Pollack and Lado have taken a reporter on a tour of the Jody Apartments, on the west side of Denver. The apartments look like an un-renovated 1950s motel – white metal stairs leading past brick up to a dark-green second story, the whole thing horseshoeing around a parking lot. But the Jody Apartments have become the unlikely site of a 21st century land rush – because they abut a new light rail station, within spitting distance of downtown Denver.
In 2007, Enterprise Community Partners warned that lots like the one that houses the Jody will be snapped up by market-rate developers, driving up the cost of affordable housing in Denver by 344 percent.
Developers are eager to buy land near future Denver transit stops, driving up the cost of affordable housing. (Photo courtesy of RTD FasTracks)
That’s already happening in the neighborhood of Five Points, an historically African American community with gorgeous 19th century homes. Aaron Miripol heads up a group called the Urban Land Conservancy, which is modeled after the Nature Conservancy.
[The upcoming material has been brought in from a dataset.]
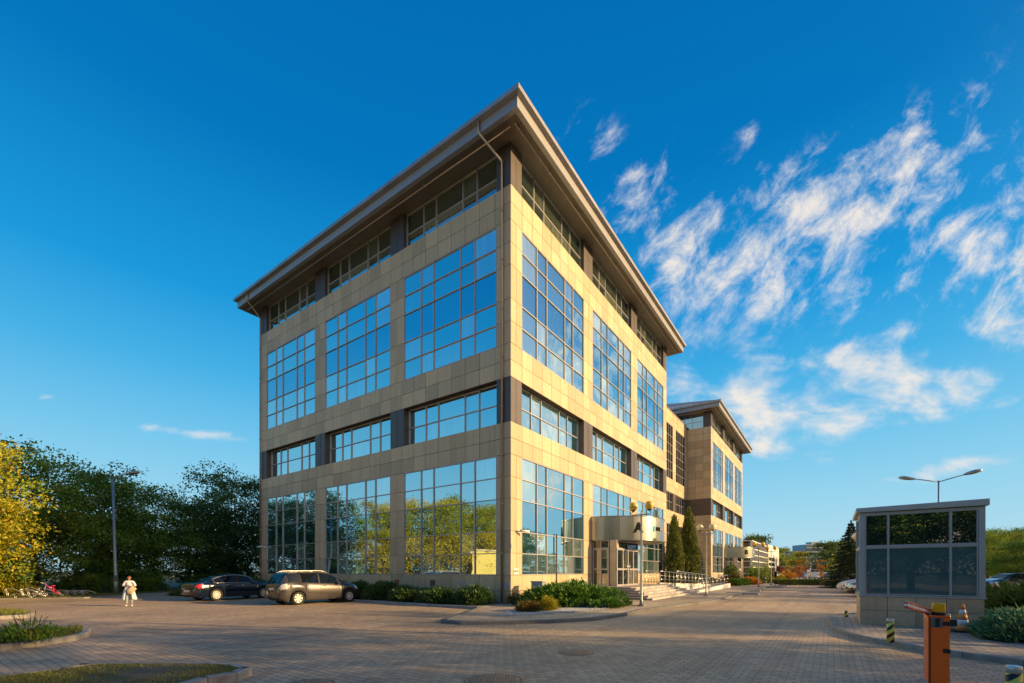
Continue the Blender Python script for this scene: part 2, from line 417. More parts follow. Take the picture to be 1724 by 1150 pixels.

But instead of buying up land to keep it pristine, the ULC buys it near the rail line, to keep it affordable. As the light rail hums by in Five Points, he indicates a co-op that his group bid on, and lost. “We’ve bid on property and there were 25 other bids and not in a great location – you had investors from California, a number of out of state investors, that were bidding on this,” Miripol says.
The rush to keep Denver’s land affordable is particularly poignant, given that city’s racial history. African American and Mexican American families sued Denver’s school system over segregation in the 1970s – and the case became the first non-southern city desegregation case to be decided by the U.S. Supreme Court. The plaintiffs won, but Colorado voters then passed an amendment to the state constitution that prohibited Denver from growing or expanding its boundaries in any way. That effectively stopped the city from integrating the schools and Interstate 70 made it easy to move out to the suburbs.
“As a result of the Keyes case,” says Federico Pena, the former Mayor of Denver who later went on to hold two cabinet posts in the Clinton Administration, “a lot of the middle class families, largely white families, left Denver and went to the suburbs and that’s when the suburban explosion really occurred.” When he was elected in 1983, in an upset, Pena worked to rebuild Denver’s downtown, and was an early supporter of regional transit system.
Pena works in one of the buildings in a revivified downtown now, and from his conference room, there’s a stunning view of the sun fading over the Rockies. We ask Pena whether American cities will look back, fifty years from now, and compare light rail expansions like Denver’s to the highway boom of the 1950s – except in reverse. Will American city centers in 2050 be mostly upper-income, with everyone else living on the outskirts?
“It’s a good question,” Pena muses. “The day you sit back and say I don’t care, just let the economic market forces dictate who’s going to live where and what’s going to happen to your city, then I do think we run the risk of having almost a push out of low-income, minority communities away from our inner cities, and pushed out 20, 30 miles or 40 miles.”
That’s a form of 21st century segregation this city is trying to avoid.